Nitekim; Soysuzlukları bir başka görüntü de ortaya çıkıyor. Çadır pazarı kurulmuş satılıyor. Hem de; Üzerinde "Kızılay'ın" amblemi olmasına rağmen. Yazık. Aslında; Bu hal-i durumun müsebbibi. Kamu, Düzenini sağlayan oradaki "devlet" mekanizmasıdır. Diyeceksiniz ki; Deprem sadece yer küresini sarsmaz, kamu düzenini de sarsar. Doğru. Ama, Depremin beş ve altıncı gününde hala; "otorite" boşluğu varsa, burada zafiyet yüksek.

* * *

İşte; Bu zafiyetten dolayıdır ki, "deprem hırsızları" türemeye başladı. Bilin ki; Yarın depremin zenginleri ortaya çıkarsa şaşmayın. Nasıl ki; Son 48 saattir Erciş ve Van'da "hırsızlık" olaylarının arttığı yönünde haber alıyorsak. Bilin ki; Enkaz fareleri o bölgede uzun süre cirit atmaya devam edecektir. İşte; En baba ve çetin soysuzluk türüde de bu karakterist yapı olsa gerek...

* * *

Tabi; Yiğidi öldür ama hakkını da ver! Zor. Bir o kadar da, sabır, metanet ve hassasiyet ister.
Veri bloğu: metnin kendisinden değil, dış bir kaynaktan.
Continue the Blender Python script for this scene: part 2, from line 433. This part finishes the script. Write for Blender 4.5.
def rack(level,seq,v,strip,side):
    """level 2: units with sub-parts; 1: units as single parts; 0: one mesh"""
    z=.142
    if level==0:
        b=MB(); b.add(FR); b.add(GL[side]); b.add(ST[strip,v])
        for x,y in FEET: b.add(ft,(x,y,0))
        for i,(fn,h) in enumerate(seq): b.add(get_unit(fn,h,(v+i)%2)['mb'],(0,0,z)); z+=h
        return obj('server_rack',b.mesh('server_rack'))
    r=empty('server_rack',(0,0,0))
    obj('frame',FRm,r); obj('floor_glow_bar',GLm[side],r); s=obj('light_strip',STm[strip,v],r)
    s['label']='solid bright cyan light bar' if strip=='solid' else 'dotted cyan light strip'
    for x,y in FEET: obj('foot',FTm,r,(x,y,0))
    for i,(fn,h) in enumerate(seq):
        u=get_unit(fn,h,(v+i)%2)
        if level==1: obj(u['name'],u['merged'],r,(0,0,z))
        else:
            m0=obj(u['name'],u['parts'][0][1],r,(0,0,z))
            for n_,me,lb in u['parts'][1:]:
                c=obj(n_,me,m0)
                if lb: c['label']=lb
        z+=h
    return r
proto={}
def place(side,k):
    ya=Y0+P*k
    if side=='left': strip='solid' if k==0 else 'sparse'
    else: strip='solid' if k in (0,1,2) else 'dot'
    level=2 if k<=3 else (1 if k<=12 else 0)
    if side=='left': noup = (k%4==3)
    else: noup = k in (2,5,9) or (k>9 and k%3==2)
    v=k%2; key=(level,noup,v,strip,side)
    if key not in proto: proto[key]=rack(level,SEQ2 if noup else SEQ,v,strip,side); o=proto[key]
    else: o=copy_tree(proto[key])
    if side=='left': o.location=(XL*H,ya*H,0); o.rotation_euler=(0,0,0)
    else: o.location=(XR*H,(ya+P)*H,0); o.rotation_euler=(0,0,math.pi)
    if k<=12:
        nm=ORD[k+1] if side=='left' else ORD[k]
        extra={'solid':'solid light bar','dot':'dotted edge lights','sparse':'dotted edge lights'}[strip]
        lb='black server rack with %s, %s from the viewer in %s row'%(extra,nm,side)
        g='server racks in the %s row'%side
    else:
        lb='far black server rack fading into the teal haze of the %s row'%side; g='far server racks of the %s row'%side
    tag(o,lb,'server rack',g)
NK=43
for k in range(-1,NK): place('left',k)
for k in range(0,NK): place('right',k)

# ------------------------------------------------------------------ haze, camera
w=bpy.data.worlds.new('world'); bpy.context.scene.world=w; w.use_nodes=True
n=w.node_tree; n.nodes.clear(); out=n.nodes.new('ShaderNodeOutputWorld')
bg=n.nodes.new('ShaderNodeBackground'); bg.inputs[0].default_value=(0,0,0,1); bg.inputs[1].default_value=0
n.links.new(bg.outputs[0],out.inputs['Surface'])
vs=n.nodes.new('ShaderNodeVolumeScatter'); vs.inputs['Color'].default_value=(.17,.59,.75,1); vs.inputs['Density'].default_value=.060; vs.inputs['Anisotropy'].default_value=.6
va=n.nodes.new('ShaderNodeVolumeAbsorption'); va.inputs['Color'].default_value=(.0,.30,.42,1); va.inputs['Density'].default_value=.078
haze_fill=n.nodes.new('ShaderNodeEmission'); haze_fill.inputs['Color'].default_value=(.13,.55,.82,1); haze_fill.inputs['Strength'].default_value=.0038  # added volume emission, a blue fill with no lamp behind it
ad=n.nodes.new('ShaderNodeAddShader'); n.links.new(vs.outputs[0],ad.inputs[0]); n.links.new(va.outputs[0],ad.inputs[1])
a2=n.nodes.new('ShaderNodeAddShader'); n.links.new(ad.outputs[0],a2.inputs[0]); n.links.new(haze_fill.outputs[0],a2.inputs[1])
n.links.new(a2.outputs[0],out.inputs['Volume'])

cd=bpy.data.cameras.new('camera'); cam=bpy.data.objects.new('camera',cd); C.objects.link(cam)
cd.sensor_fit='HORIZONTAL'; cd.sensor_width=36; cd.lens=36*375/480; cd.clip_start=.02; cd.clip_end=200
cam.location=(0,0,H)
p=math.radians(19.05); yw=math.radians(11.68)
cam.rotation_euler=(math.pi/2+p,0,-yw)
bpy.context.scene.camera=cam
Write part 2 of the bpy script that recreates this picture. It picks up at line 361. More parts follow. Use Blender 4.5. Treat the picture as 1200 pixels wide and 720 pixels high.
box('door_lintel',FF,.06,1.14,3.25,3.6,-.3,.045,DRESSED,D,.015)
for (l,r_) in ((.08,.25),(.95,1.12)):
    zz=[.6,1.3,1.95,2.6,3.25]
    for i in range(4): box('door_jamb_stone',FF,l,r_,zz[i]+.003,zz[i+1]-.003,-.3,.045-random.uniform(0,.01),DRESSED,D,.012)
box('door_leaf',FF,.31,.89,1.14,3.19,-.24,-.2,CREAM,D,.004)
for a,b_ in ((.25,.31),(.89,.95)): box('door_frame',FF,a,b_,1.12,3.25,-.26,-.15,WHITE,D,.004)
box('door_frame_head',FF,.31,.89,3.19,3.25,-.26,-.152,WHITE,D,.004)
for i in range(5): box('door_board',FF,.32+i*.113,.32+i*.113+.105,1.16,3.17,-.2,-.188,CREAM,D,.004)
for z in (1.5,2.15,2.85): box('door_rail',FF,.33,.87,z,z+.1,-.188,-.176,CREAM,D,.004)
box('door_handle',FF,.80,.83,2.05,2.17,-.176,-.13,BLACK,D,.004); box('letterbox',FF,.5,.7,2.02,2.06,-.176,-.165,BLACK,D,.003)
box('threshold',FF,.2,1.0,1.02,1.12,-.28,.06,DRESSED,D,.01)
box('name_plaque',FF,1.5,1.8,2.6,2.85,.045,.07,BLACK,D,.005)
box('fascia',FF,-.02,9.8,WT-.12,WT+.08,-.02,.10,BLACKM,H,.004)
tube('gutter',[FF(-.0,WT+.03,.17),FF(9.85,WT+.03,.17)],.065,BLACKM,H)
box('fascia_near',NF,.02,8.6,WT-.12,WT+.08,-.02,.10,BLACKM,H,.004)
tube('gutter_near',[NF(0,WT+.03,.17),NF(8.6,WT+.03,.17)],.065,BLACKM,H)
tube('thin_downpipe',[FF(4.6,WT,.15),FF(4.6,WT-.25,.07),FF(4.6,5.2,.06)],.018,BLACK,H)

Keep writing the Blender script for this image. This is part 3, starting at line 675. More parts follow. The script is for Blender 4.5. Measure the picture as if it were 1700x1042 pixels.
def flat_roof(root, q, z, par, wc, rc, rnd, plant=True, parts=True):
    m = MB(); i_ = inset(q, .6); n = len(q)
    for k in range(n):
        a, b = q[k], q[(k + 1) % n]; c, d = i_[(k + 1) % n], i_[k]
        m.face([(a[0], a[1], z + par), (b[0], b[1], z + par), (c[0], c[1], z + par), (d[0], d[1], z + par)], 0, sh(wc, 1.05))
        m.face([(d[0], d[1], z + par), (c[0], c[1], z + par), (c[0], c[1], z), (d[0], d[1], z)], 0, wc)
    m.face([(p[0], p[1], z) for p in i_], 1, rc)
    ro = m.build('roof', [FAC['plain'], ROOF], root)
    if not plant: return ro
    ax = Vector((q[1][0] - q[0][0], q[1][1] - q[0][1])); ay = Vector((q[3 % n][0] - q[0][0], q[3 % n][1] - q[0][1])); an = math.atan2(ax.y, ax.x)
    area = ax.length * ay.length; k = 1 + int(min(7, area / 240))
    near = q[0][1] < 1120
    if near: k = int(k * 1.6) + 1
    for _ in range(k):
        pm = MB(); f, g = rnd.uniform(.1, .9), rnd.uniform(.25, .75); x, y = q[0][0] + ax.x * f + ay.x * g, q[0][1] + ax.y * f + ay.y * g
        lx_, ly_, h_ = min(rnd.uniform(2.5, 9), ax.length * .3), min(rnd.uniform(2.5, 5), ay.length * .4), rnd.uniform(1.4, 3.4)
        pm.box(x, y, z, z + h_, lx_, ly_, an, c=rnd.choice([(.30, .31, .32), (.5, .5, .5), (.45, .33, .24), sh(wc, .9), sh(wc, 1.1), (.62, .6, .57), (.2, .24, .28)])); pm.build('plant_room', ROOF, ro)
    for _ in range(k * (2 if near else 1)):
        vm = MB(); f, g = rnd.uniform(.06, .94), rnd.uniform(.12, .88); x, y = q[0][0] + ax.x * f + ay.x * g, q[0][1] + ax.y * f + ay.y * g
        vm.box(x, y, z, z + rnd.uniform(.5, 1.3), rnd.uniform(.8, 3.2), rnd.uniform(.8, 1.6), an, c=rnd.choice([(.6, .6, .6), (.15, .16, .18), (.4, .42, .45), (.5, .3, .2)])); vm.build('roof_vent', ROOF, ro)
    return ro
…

Deprem ve depremzedeyle "meşguliyet" içerisinde olmak. Bir taraftan; Can kurtarmaya çalışmak, bir yandan da bunlarla uğraşmak. İşte, Devletin mahareti, beceriklicilik ve usta hali. Her vatandaşın derdine koşabilme, kutsiyeti burada saklı. Eğer; Deprem bölgesinde, "hala da çadır, sıcak aş" için, bekleyişleri varsa. 32 mahalle muhtarı, "isyan edercesine" istifalarını veriyorsa. Burada, "Kriz masası" sorgulanmalı.

* * *

Çünkü Ne beceri var, ne ustalık, ne de maharet var. Başbakan'ı bile; Evet, biz birinci gün "başarısız" kaldık, çadır temininde, deme zorunda bırakılıyorsa. Hesap; Hayli sorulmalı, soruşturmalı ve beceri sağlanmalı. Orda; Onlarca bakanın bulunması, "elbette ki", devletin sahiplenmesi noktasında ilk etapta önem arz edici olabilir. Ama önem arz edici; Oradaki bakanların "siyasal kaygı" hesabıyla, değil "insan hayatını" kurtarma ve kurtarabilme, kaygısıyla hareket etmesi gerekir. Hiç kuşkusuz ki; Milletçe gösterdiğimiz insani dayanışma duygularını somut başarıya ulaştırmanın da, Kem gözlere iyi bir örnek sunmanın da yolu yaraları süratle sarmakta yatar.

* * *

İşte, Çadır yokluğu, bu sınavdaki en başarısızlık halidir. Nitekim; Yapılan bütün başarılı çalışmalara çadır'ın gölge düşürmesi, "oradaki" kalabalık zafiyettendir. Belki, Herkes şuan eleştiri getiriyor, tepki gösteriyor Cumhurbaşkanı Gül niye deprem bölgesine gitmiyor. Biliyorum; Bugün de "gideceği" söyleniyordu ama gitmeyecek. Ve bu gidişi; birçok kişi ve kesim tarafından "eleştiri" alacak. Cumhurbaşkanı, Deprem bölgesine gitmekten korkuyor diye? Hayır.

* * *

Biliyor ki, oraya günü birlik gidişi ve bulunduğu zaman dilimi. Tüm, Çalışmaların "askıya" alınması demektir. Onun için de; Her şeyin "arızasız" bir şekilde sonlandıktan sonra gitme kararlılığında. Bu da; "Kaygı geliştiren" bir makam icra etmediğine binaendir. Velhasıl, Tefekkür, metanet ve sabır ile "beterin beteri var" diyelim. Ama Yardım ve yardımlaşma duygusunu hiç elden bırakmayalım. Tek yürek, Tek vicdan olabilmek.